Opposite the usual gang of con men and thieves is Al Pacino, reminding us why we used to think he was a good actor. I caught Serpico this weekend on TV and I wondered if maybe Al Pacino didn’t quit acting when his voice got gravelly; back when he was a squeaky kid he seemed so real and so legit. Al’s not real or legit here, but he’s also not HOO-HAing his way through the scenery like a starving school of piranha. He’s reined in, a study in cool menace. His assistant is the world’s ultimate MILF, Ellen Barkin, dripping out of her dresses and not being afraid to take one on the chin for a laugh. Together they make worthy opponents for a bunch of crooks who won’t even deign to break a sweat, and whose screw-ups are always timed to the second.

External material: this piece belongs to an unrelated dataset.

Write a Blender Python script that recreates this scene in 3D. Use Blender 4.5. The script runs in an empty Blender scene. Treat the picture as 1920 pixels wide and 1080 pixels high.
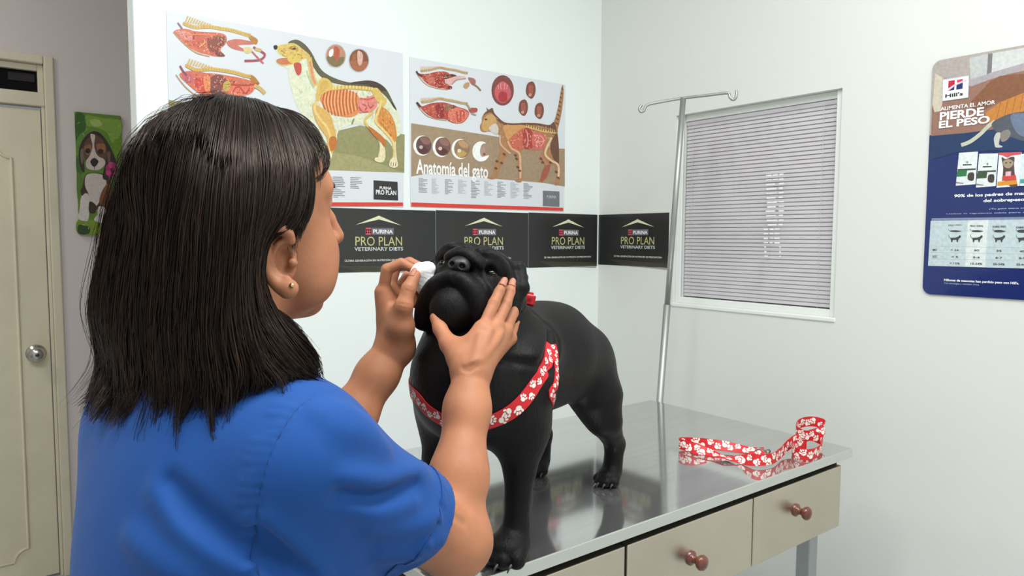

As for the story – well, it’s a revenge film this time, and Soderbergh and writers Brian Koppelman and David Levien don’t waste a second, getting the crew together to start their plan moments after the movie opens. That’s the way it should be in the third installment – we know these guys and we don’t need a long winded reason for them to get together again. Just the fact that they want to clown around should be more than enough. And the plot that they carry out is one that’s best not to think about. If an earthquake is needed, these guys will bring an earthquake. If you need to take the bad guy’s eyes off a computer screen, Don Cheadle (who finally gets the chance to really kick back, have a blast and shine here) will show up and stage an elaborate ruse. Does it make actual sense? Nah. Is it great? Of course. Would it work? If Danny Ocean told me it would, I’d believe him. If only the third Pirates film had learned from the laissez-fair attitude this movie takes to plot twists, turns and betrayals – they’re in there, but they don’t overwhelm the story and the fun because Soderbergh knows that’s not why we’re in theaters.
Soderbergh and company have said this is the last Ocean’s film, and it should be – they finally got it right. This is the best of the three, and proof that threepeats don’t always have to let us down. Anything that comes after will only tarnish the cocktail hour perfection of this movie.